Cada día se van afinando también más los términos. Allí donde antes bailaban los eufemismos comienza ahora a hablarse abiertamente de una “cultura de la cancelación”. Un término que nace con el movimiento Me Too precisamente para hacer un llamamiento al boicot de las celebridades que manifiesten una opinión cuestionable o hayan tenido una conducta delictiva, machista, racista u homófoba. Bill Cosby, Michael Jackson, Roseanne Barr o Louis C. K. son solo una minúscula punta de lanza en la que no se distingue a los vivos de los muertos. El boicot de la cultura de la cancelación no pretende solo un tirón de orejas digital o un bloqueo profesional, sino algo más radical y en cierto modo verdaderamente utópico, borrar literalmente a esas personas, programar un paso del ser al no ser. Ya no importa que la persona se avergüence públicamente de sus acciones, ni que pague en moneda de carne o de sangre por sus errores o sus delitos, queremos que sea ajusticiada con la inexistencia: que sea cancelada.

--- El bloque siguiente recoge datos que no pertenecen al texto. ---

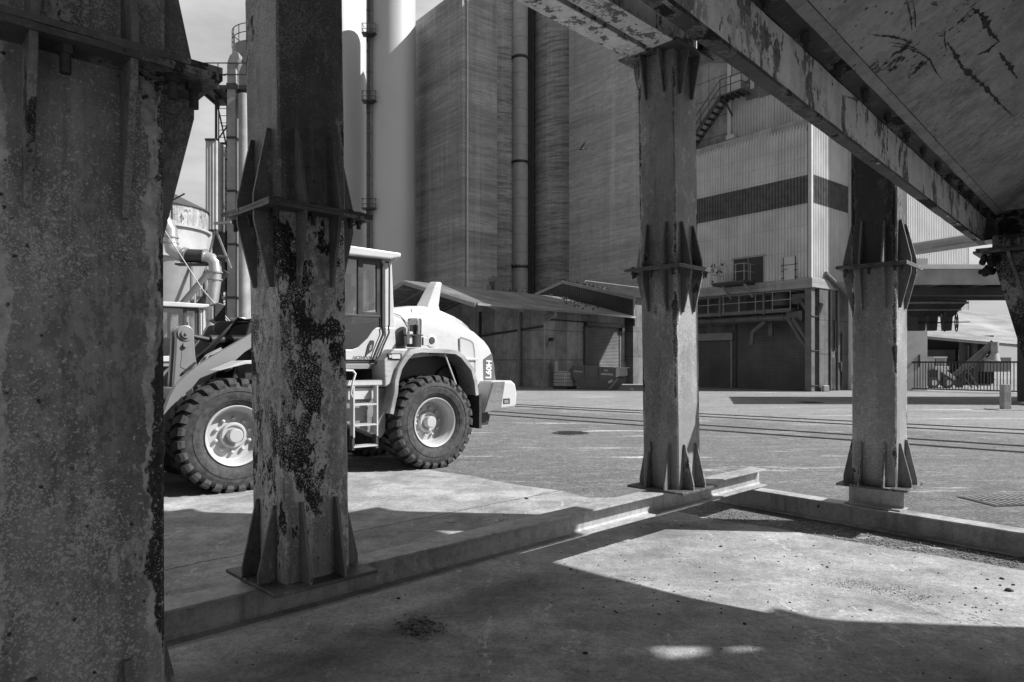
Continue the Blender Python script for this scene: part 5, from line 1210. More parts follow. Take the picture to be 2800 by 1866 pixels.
def silo(px0, px1, Y, hgt, label, mat, name='concrete_silo', grp=None):
    x = pxX((px0 + px1) / 2, Y); r = (px1 - px0) / 2 / F_ * Y * .995; m = MB()
    m.lathe([(.001, 0), (r, 0), (r, hgt * .2), (r, hgt * .4), (r, hgt * .6), (r, hgt * .8), (r, hgt), (r - .4, hgt + .01), (.001, hgt + r * .18)], 72); o = m.build(name, mat, None, smooth=30); o.location = (x, Y, 0)
    return tag(o, label, 'silo', grp)
silo(1240, 1443, 84, 47, 'concrete silo cylinder half hidden by the square tower, left of the white duct', M['concrete_silo'], 'concrete_silo', 'concrete silos of the bank')
silo(1453, 1640, 84, 47, 'stained concrete silo cylinder just right of the white duct', M['concrete_silo'], 'concrete_silo', 'concrete silos of the bank')
wp = Vector((pxX(1556, 78), 78, 0)); m = MB(); pts = [wp, wp - d1 * 13.5, wp - d1 * 13.5 + d2b * 9, wp + d2b * 9]
m.prism([(p.x, p.y) for p in pts], 0, 56, 'z'); tag(m.build('concrete_bin', M['concrete_bin'], None, loc=wp), 'broad flat concrete bin wall with slanting pour bands behind the grey column', 'silo')
dz = 80.5; dx = pxX(1422, dz); duct = thing('white_duct', 'white vertical duct with collars running up between the concrete silos', 'duct', (dx, dz, 0))
m = MB(); r = 21.5 / F_ * dz
zs = [0, 10.9, 11.1, 24.4, 24.6, 38.0, 38.2, 56]
m.lathe([(r, 0), (r, 47)], 28); m.build('pipe', M['white_metal'], duct, smooth=40)
zz = [CAMP.z + (HY_ - y) / F_ * dz for y in (732, 446, 162)]
for z in zz:
    m = MB(); m.lathe([(r, z - .12), (r + .12, z - .12), (r + .12, z + .12), (r, z + .12)], 28); m.beam((r, .2, z), (r + .9, .2, z), .12, .12); m.build('collar', M['dark_metal'], duct, smooth=30)
z = 2
while z < 47:
    m = MB(); m.lathe([(r + .012, z), (r + .012, z + .06)], 28); z += 2.1; m.build('joint_ring', M['grey_metal'], duct)
m = MB(); m.cyl((r + .55, 1.2, 0), (r + .55, 1.2, 47), .16, 8); m.build('side_pipe', M['dark_metal'], duct)
m = MB(); m.bx((dx + r + .02, 81.6, 0), (dx + r + .75, 83.5, 47)); tag(m.build('slot_panel', M['black'], None, loc=(dx + r + .02, 81.6, 0)), 'dark vertical slot panel in the joint between the two concrete silos', 'panel')  # black sheet put in for the shade of the recess
m = MB(); m.bx((dx - r - .55, 81.2, 0), (dx - r - .25, 82.0, 47)); tag(m.build('cable_tray', M['dark_metal'], None, loc=(dx - r - .55, 81.2, 0)), 'dark cable tray left of the white duct on the concrete silo', 'cable tray')
# smooth steel silos
silo(1019, 1136, 74.6, 41.6, 'smooth pale steel silo beside the square tower, partly shadowed by it', M['steel_silo'], 'steel_silo', 'smooth steel silos')
silo(806, 1003, 79, 47, 'smooth pale steel silo left of the caged ladder, right behind the peeling column', M['steel_silo'], 'steel_silo', 'smooth steel silos')
cl = thing('caged_ladder', 'tall caged ladder with small platforms between the two smooth steel silos', 'ladder', (pxX(1012, 73.2), 73.2, 0))
m = MB(); m.bx((-.42, .3, 0), (.42, .9, 44)); m.build('back_panel', M['grey_metal'], cl)
m = MB(); m.bx((-.30, 0, 0), (-.24, .1, 44)); m.bx((.24 - .4, 0, 0), (.30 - .4, .1, 44)); z = 1
while z < 44: m.bx((-.3, .03, z), (-.12, .07, z + .05)); z += .55
m.build('ladder', M['dark_metal'], cl)
m = MB(); z = 2
while z < 44: m.tube([(-.38, 0, z), (-.30, -.45, z), (.05, -.45, z), (.10, 0, z)], .03, 5); z += 2.2
for x, y in ((-.30, -.45), (.05, -.45)): m.cyl((x, y, 2), (x, y, 44), .025, 5)
m.build('cage', M['dark_metal'], cl)
for y in (1160, 715, 575, 283, 100, -80):
    z = CAMP.z + (HY_ - y) / F_ * 73.2
    if z < 5: continue
    m = MB(); m.bx((-.75, -.8, z), (.75, .2, z + .12))
    for dz_ in (.5, 1.05): m.tube([(-.7, .1, z + dz_), (-.7, -.75, z + dz_), (.7, -.75, z + dz_), (.7, .1, z + dz_)], .035, 5)
    for x in (-.7, 0, .7): m.cyl((x, -.75, z), (x, -.75, z + 1.05), .035, 5)
    m.beam((-.3, -.7, z), (-.3, .3, z - 1.), .08, .08); m.build('platform', M['dark_metal'], cl)

# ================================================================== LEFT PLANT
YT = 40.0
def L_(px, py, Y=YT): return atZ(px, py, Y)
st = thing('ladder_tower', 'lattice steel tower with ladder, railed top platform and bracing, behind the peeling column', 'tower', (pxX(630, YT), YT, 0))
x0, x1 = pxX(591, YT), pxX(672, YT); zt = CAMP.z + (HY_ - 262) / F_ * YT
m = MB()
for x in (x0, x1 + .6):
    for y in (YT, YT + 1.6): m.beam((x, y, 0), (x, y, zt), .11, .11, (0, 1, 0))
m.build('post', M['dark_metal'], st, world=True)
m = MB(); zz = zt - .2; k = 0
while zz > 1:
    m.beam((x0, YT, zz), (x1 + .6, YT, zz), .08, .12); m.beam((x0, YT + 1.6, zz), (x1 + .6, YT + 1.6, zz), .08, .12)
    a, b = (x0, x1) if k % 2 else (x1, x0)
    m.beam((a, YT - .02, zz), (b, YT - .02, zz - 2.55), .06, .06); m.beam((x0 + (x1 - x0) * .0, YT + .8, zz - 1.3), (x1, YT + .8, zz - 1.3), .05, .05); m.beam((x0, YT, zz), (x0, YT + 1.6, zz - 2.55), .07, .07); m.beam((b, YT + 1.6, zz), (a, YT + 1.6, zz - 2.55), .07, .07); zz -= 2.6; k += 1
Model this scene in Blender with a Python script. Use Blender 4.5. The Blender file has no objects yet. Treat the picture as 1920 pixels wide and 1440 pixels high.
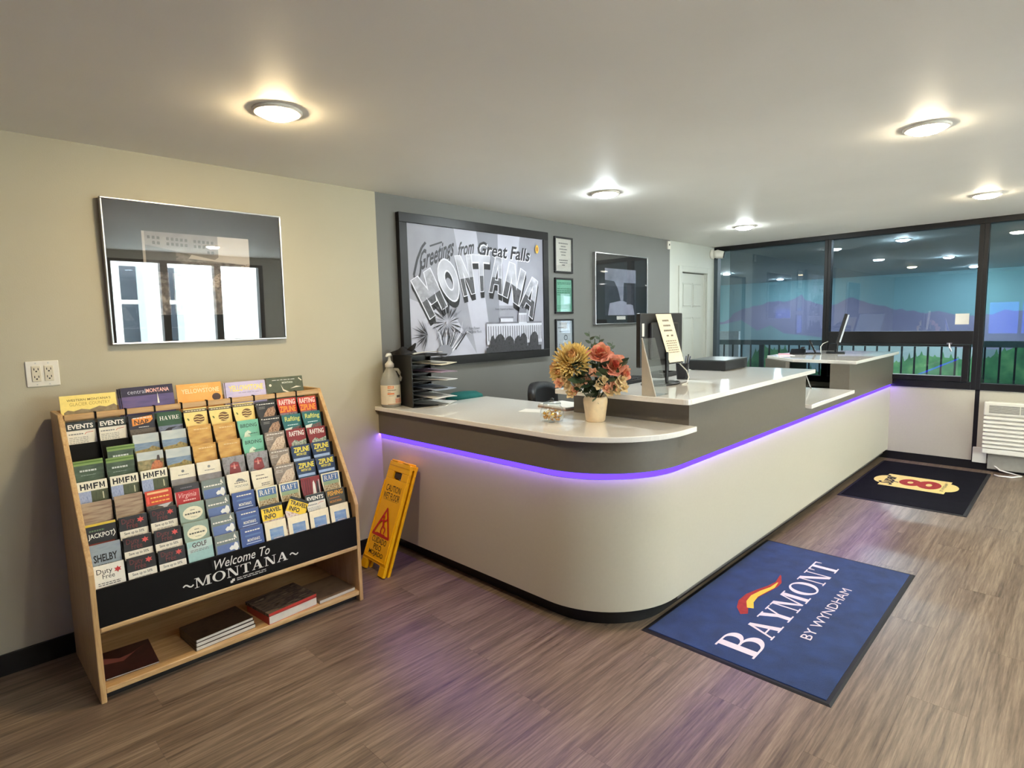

El exiliado y la víctima propiciatoria son también, no lo olvidemos, instituciones basales de la comunidad humana, antecedentes pretecnológicos de esta cultura de la cancelación. Uno de los asuntos más peliagudos de la condición humana es a quién tenemos que pasar a cuchillo o a quién debemos expulsar de la aldea para ser quienes somos. El problema de Internet no es tanto que genere episodios inéditos en nuestra condición natural, como que legitima comportamientos atávicos de los que nos habíamos protegido mediante la promulgación de derechos. Si algo deja claro la declaración de los derechos humanos es que seguimos siendo dignos por mucho que otras personas afirmen que hemos dejado de serlo, y que “esa imposibilidad de dejar de ser dignos” es la base del consenso —de la ficción, si uno se pone muy cínico— que hemos acordado creer para construir una sociedad más ecuánime. Es un tanto dudoso por tanto que, sea lo que sea lo que hayamos hecho, alguien pueda decidir que no existimos más.

Pero la verdadera cuestión que pone sobre la mesa la “cultura de la cancelación” es la imposibilidad de redención, la clausura de una restauración a la vida previa al delito. Una huida hacia delante peligrosa, cuyas repercusiones son más difíciles de mesurar en el caso de que se instauren en nuestra manera de juzgar la realidad. Más que sobre los términos en los que deben permitirse esas campañas de oprobio digital o sobre la efectividad de las mismas, más que el debate sobre las defensas de las minorías o hasta dónde les favorecen esas campañas, tal vez deberíamos empezar a preguntarnos hasta qué punto los términos en los que planteamos esta cultura de la cancelación no estarán provocando lo contrario de lo que pretendíamos: restaurar lo que ha sido dañado, hacer justicia. Tal vez de lo que deberíamos estar hablando no es de cultura de la cancelación, sino de derecho al olvido. Puede que las personas no sean solo sus virtudes, pero desde luego no solo son sus defectos. En cualquier caso, como aconsejaba Rilke, más que apresurarnos por encontrar la respuesta, tal vez lo que tendríamos que hacer es formular bien la pregunta.

Andrés Barba es escritor y actual Jean Strouse Fellow de la New York Public Library.